Pulling for trucks

March 16, 2004

A national freight policy is sorely needed to address our country’s No. 1 transportation issue: our overburdened highway system. Congress has an opportunity to establish a national freight policy when it reauthorizes the current federal surface transportation legislation.

A national freight policy is sorely needed to address our country’s No. 1 transportation issue: our overburdened highway system. Congress has an opportunity to establish a national freight policy when it reauthorizes the current federal surface transportation legislation. An effective national freight policy would outline the improvements needed to safely and efficiently accommodate future growth in the demand for freight movement in the U.S. A recent report, “America’s Rolling Warehouses: The impact of increased trucking on economic development, congestion and traffic safety,” by TRIP concludes that commercial trucking is expected to increase by 49% by 2020. This projection continues a trend: travel of large trucks more than doubled between 1980 and 2002. Yet during that time, total lane miles of public roads in the U.S. increased by just 4%.

Increasing traffic congestion threatens business efficiency, as many businesses rely on logistics processes that require a high level of reliability in the timing of freight movement. A comprehensive 2002 report from the Transportation Research Board found that some U.S. businesses are expected to respond to increasing congestion by moving some facilities to less-congested parts of the U.S. or to other countries.

The Texas Transportation Institute (TTI) reports that urban traffic delays have tripled in the nation’s largest urban areas from 1982 to 2001. TTI reports that the additional time needed to complete an urban trip at rush hour has increased from 13% in 1982 to 39% in 2001.

The Federal Highway Administration (FHWA) estimates that 46% of the nation’s urban major highways will be congested during peak periods by 2020 compared with 28% in 1998. The FHWA also estimates that the percentage of urban interstates that will carry at least 10,000 large trucks per day will increase to 69% by 2020 compared to 27% in 1998.

A national freight policy also would help the country make improvements needed to reduce fatal accidents involving large trucks and passenger vehicles. The TRIP report found that there were 26,065 people killed in crashes involving large trucks in the U.S. from 1998 to 2002, including 3,647 occupants of large trucks and 22,418 people who were occupants of passenger vehicles or non-motorists. Nearly 4,500 people (4,484), excluding large truck occupants, were killed annually in accidents involving large trucks from 1998 to 2002. Traffic accidents involving large trucks (gross vehicle weight greater than 10,000 lb) also are responsible for one-out-of-eight traffic fatalities nationally. While accidents involving large trucks are more likely to result in fatalities than accidents between other vehicles, the drivers of passenger vehicles are far more likely than the driver of a large truck to be at fault in a fatal accident between a passenger vehicle and a large truck, according to an AAA Foundation for Traffic Safety study.

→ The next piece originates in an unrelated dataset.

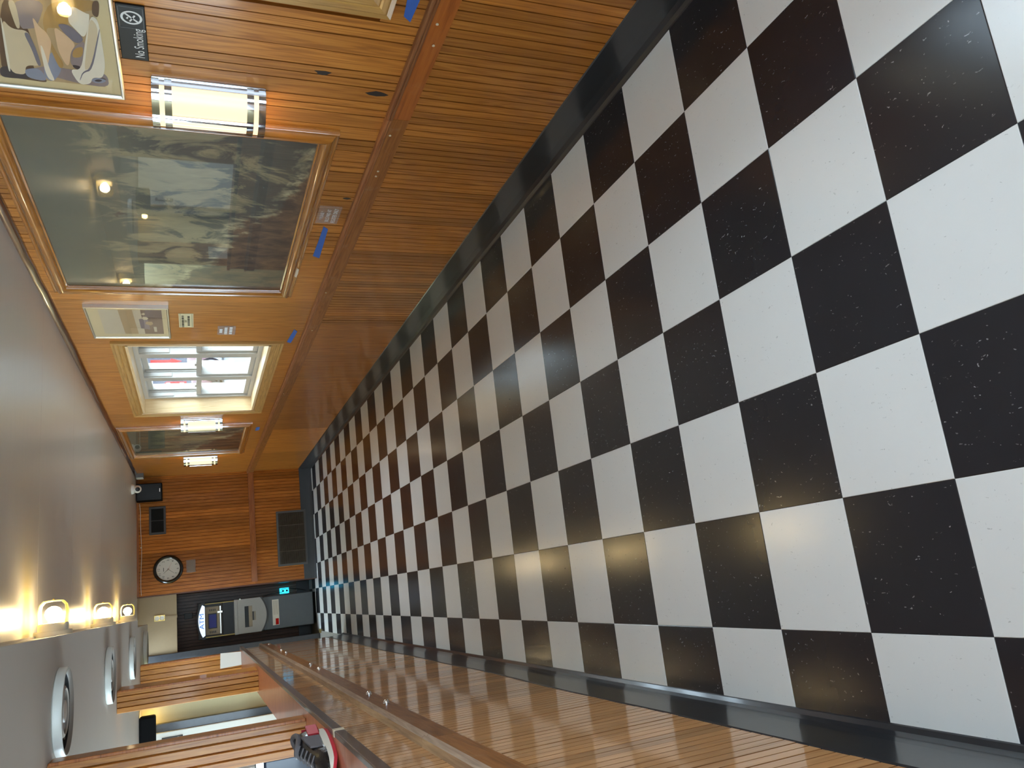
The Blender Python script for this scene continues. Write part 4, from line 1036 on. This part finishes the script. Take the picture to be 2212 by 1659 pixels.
for s, hw, h in ((.006, .018, .044), (.03, .036, .056), (.07, .043, .064), (.11, .042, .078), (.15, .039, .094), (.18, .037, .104), (.22, .036, .100), (.26, .034, .104), (.285, .022, .098)):
    ring_ = []
    for k in range(14):
        a = math.pi * k / 13
        ring_.append(fp(s, hw * math.cos(a) * (1 - .25 * math.sin(a)), .028 + (h - .028) * max(0, math.sin(a)) ** .7))
    rings.append(ring_)
O('upper', MB(t.location).loft(rings), 'shoe_black', t, smooth=True)
O('collar', MB(t.location).tube([fp(.225 + .052 * math.cos(a), .026 * math.sin(a), .101 + .006 * math.cos(2 * a)) for a in [2 * math.pi * k / 20 for k in range(21)]], .008, 8), 'shoe_grey', t, smooth=True)
O('heel_counter', MB(t.location).loft([[fp(.286, u, .03), fp(.297, u * .8, .034), fp(.296, u * .8, .072), fp(.284, u, .078)] for u in (-.024, -.012, 0, .012, .024)]), 'red_rubber', t, smooth=True)
O('side_overlay', MB(t.location).loft([[fp(s, .037, .03), fp(s, .042, .034), fp(s + .012, .037, .066), fp(s + .012, .032, .066)] for s in (.20, .215, .245, .27)]), 'red_rubber', t, smooth=True)
O('side_panel', MB(t.location).loft([[fp(s, .040, .034), fp(s, .045, .036), fp(s + .02, .038, h), fp(s + .02, .032, h)] for s, h in ((.10, .07), (.14, .08), (.18, .088))]), 'shoe_grey', t, smooth=True)
for k in range(5):
    s = .075 + k * .022; h = .071 + k * .008
    O('lace', MB(t.location).tube([fp(s, -.022, h - .008), fp(s + .006, 0, h + .002), fp(s + .012, .022, h - .008)], .0028, 6), 'shoe_grey', t)

# ------------------------------------------------------------------ behind the counter
t = T('kitchen_cabinet', 'tall off-white cabinet seen between the counter posts', 'cabinet', (-1.2, 7.45, 0))
O('body', MB(t.location).box(-1.6, -.842, 7.36, 7.498, .0, 1.90), 'fridge_white', t, bevel=.006)
O('side_trim', MB(t.location).box(-.842, -.772, 7.40, 7.498, 0, 1.90), 'jamb_dark', t)
O('badge', MB(t.location).box(-.925, -.888, 7.352, 7.361, 1.555, 1.735), 'atm_dark', t, bevel=.004)
O('badge_mark', MB(t.location).box(-.922, -.902, 7.350, 7.3525, 1.62, 1.71), 'off_white', t)
O('badge_mark', MB(t.location).box(-.918, -.897, 7.350, 7.3525, 1.588, 1.604), 'off_white', t)
t = T('black_speaker', 'black box speaker hung from the kitchen ceiling behind the posts', 'speaker', (-.79, 7.2, 1.91))
m = MB(t.location); m.box(-.905, -.655, 7.10, 7.24, 1.775, 1.909)
O('cabinet', m, 'black_matte', t, bevel=.02)
O('hanger', MB(t.location).box(-.80, -.76, 7.15, 7.19, 1.900, 1.91), 'black_plastic', t)
t = T('kitchen_lamp', 'small warm lamp hidden behind the hanging black speaker', 'lamp', (-.66, 7.38, 1.91))
O('socket', MB(t.location).lathe([(.02, 0), (.02, -.04), (.015, -.045)], (-.70, 7.36, 1.91), 'z', 14), 'white_plastic', t)
O('bulb', MB(t.location).lathe([(.012, -.042), (.026, -.065), (.024, -.085), (.01, -.098), (0, -.10)], (-.70, 7.36, 1.91), 'z', 16), 'kitchen_bulb', t, smooth=True)
t = T('drink_machine', 'navy blue machine with a chrome corner post behind the nearest post', 'machine', (-.62, 2.9, .9))
O('body', MB(t.location).box(-.86, -.442, 2.72, 3.10, .90, 1.155), 'navy', t, bevel=.01)
O('chrome_post', MB(t.location).box(-.47, -.44, 2.70, 2.72, 1.155, 1.19), 'chrome', t, bevel=.003)
O('white_panel', MB(t.location).box(-.86, -.46, 2.73, 3.10, 1.19, 1.42), 'white_plastic', t, bevel=.004)
O('chrome_band', MB(t.location).box(-.86, -.44, 2.715, 3.10, 1.155, 1.19), 'chrome', t, bevel=.002)
t = T('back_counter', 'low kitchen work counter behind the half wall', 'counter', (-.72, 2.5, 0))
O('carcass', MB(t.location).box(-1.05, -.40, 1.6, 4.2, 0, .86), 'fridge_white', t)
O('worktop', MB(t.location).box(-1.06, -.392, 1.59, 4.21, .86, .90), 'grey_metal', t, bevel=.004)

# ------------------------------------------------------------------ outside the window
GZ = .45
O('pavement', MB().box(2.07, 70, -30, 90, GZ - .6, GZ), 'asphalt', label=None, kind='structure')
def sign(loc, wd, z0, z1, label):
    t = T('yard_sign', label, 'sign', loc)
    o = t.location
    O('board', MB(o).box(loc[0] - wd / 2, loc[0] + wd / 2, loc[1], loc[1] + .02, z0, z1), 'sign_board', t)
    O('stake', MB(o).box(loc[0] - .02, loc[0] + .02, loc[1] + .02, loc[1] + .05, GZ, z1 - .1), 'white_plastic', t)
    return t
t = sign((5.99, 18.42, GZ), .26, 1.50, 2.37, 'white yard sign with a red arrow pointing down, outside the window')
cx = 5.99; y = 18.412
O('arrow', MB(t.location).prism([(cx - .028, 2.30), (cx + .028, 2.30), (cx + .028, 1.86), (cx + .066, 1.86), (cx, 1.62), (cx - .066, 1.86), (cx - .028, 1.86)], 'y', y, y + .008), 'sign_red', t)
t = sign((5.93, 20.52, GZ), .34, 1.42, 2.35, 'white yard sign with a red panel and white words outside the window')
cx = 5.93; y = 20.512
O('red_panel', MB(t.location).prism([(cx - .12, 1.54), (cx + .12, 1.54), (cx + .12, 2.02), (cx + .05, 2.10), (cx, 2.19), (cx - .05, 2.10), (cx - .12, 2.02)], 'y', y, y + .008), 'sign_red', t)
m = MB(t.location)
for z, hw in ((1.98, .085), (1.81, .075), (1.65, .085)):
    a = cx - hw
    while a < cx + hw - .02:
        m.box(a, a + .035, y - .004, y, z - .045, z + .045); a += .047
O('words', m, 'text_white', t)
t = T('parked_car', 'parked car with pale alloy wheels outside the window', 'car', (7.6, 24.5, GZ))
o = t.location; Wc = .42
side = [(-2.2, .35), (-2.25, .75), (-1.9, .98), (-1.1, 1.05), (-.55, 1.48), (.85, 1.50), (1.5, 1.08), (2.15, .95), (2.25, .6), (2.2, .35)]
# car length runs along x; wheel nearest the camera on its -y flank
cx0 = 8.95
O('body', MB(o).prism([(cx0 + a, GZ + b) for a, b in side], 'y', 24.62, 26.3), 'car_paint', t, bevel=.06)
O('side_window', MB(o).prism([(cx0 - .95, GZ + 1.06), (cx0 - .48, GZ + 1.40), (cx0 + .8, GZ + 1.42), (cx0 + 1.25, GZ + 1.08)], 'y', 24.605, 24.63), 'black_plastic', t)
for wx in (cx0 - 1.42, cx0 + 1.40):
    for wy in (24.50, 26.18):
        wh = O('wheel', MB(o).lathe([(.30, 0), (.36, .02), (.38, .06), (.38, .16), (.36, .2), (.30, .22), (.30, 0)], (wx, wy, GZ + .38), 'y', 32), 'tyre', t, smooth=True)
        O('rim', MB(o).lathe([(.30, .02), (.27, .05), (.0, .04)], (wx, wy, GZ + .38), 'y', 32), 'rim', wh, smooth=True)
        for k in range(10):
            a = 2 * math.pi * k / 10
            q0, q1 = .17, .24
            m = MB(o); m.prism([(wx + q0 * math.cos(a - .12), GZ + .38 + q0 * math.sin(a - .12)), (wx + q1 * math.cos(a - .16), GZ + .38 + q1 * math.sin(a - .16)), (wx + q1 * math.cos(a + .16), GZ + .38 + q1 * math.sin(a + .16)), (wx + q0 * math.cos(a + .12), GZ + .38 + q0 * math.sin(a + .12))], 'y', wy + .036, wy + .044)
            O('rim_slot', m, 'tyre', wh)
t = T('hedge', 'pale green hedge beyond the parking lot', 'hedge', (14, 40, GZ))
m = MB(t.location); random.seed(11)
for k in range(60):
    x = 6 + k * .45; n = 10
    c0 = Vector((x, 42 + random.uniform(-.6, .6), GZ + random.uniform(.6, 2.6))); r = random.uniform(.6, 1.1)
    pr = [(r * math.sin(i * math.pi / 5) * random.uniform(.85, 1.1), r * math.cos(i * math.pi / 5)) for i in range(6)]
    m.lathe(pr, c0, 'z', n)
O('foliage', m, 'leaf', t)
for k in range(8):
    O('stem', MB(t.location).tube([(7 + k * 3.3, 42, GZ), (7 + k * 3.3, 42, GZ + 1.5)], .06, 6), 'knot', t)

TRIP offers the following proposals on improving freight delivery that could be included in a national freight policy:

• Additional highway capacity. Most additional roadway capacity that is likely to be provided is in the form of widening of existing roadways, improved alignments and improved intersections and interchanges, which will allow the movement of additional traffic;
• Car-truck separation. The construction of truck-only lanes, largely along existing highways, offers significant safety and congestion benefits. Truck-only lanes are most feasible in areas with significant traffic congestion or an increasing truck/car mix; and
• Road safety improvements. Safety improvements, particularly on two-lane rural roads, would be very helpful in reducing large truck/passenger vehicle accidents. Improvements such as the construction of passing lanes, making lanes wider, reduced curves, better intersection design and improved markings and lighting would likely reduce the number of serious large truck/private vehicle accidents.

Rapidly increasing truck and passenger vehicle travel is occurring on a highway system that lacks sufficient capacity to accommodate such use. As a result, urban traffic congestion threatens to forestall economic development in many regions across the U.S., continues to erode economic productivity nationwide and makes our nation less able to compete globally.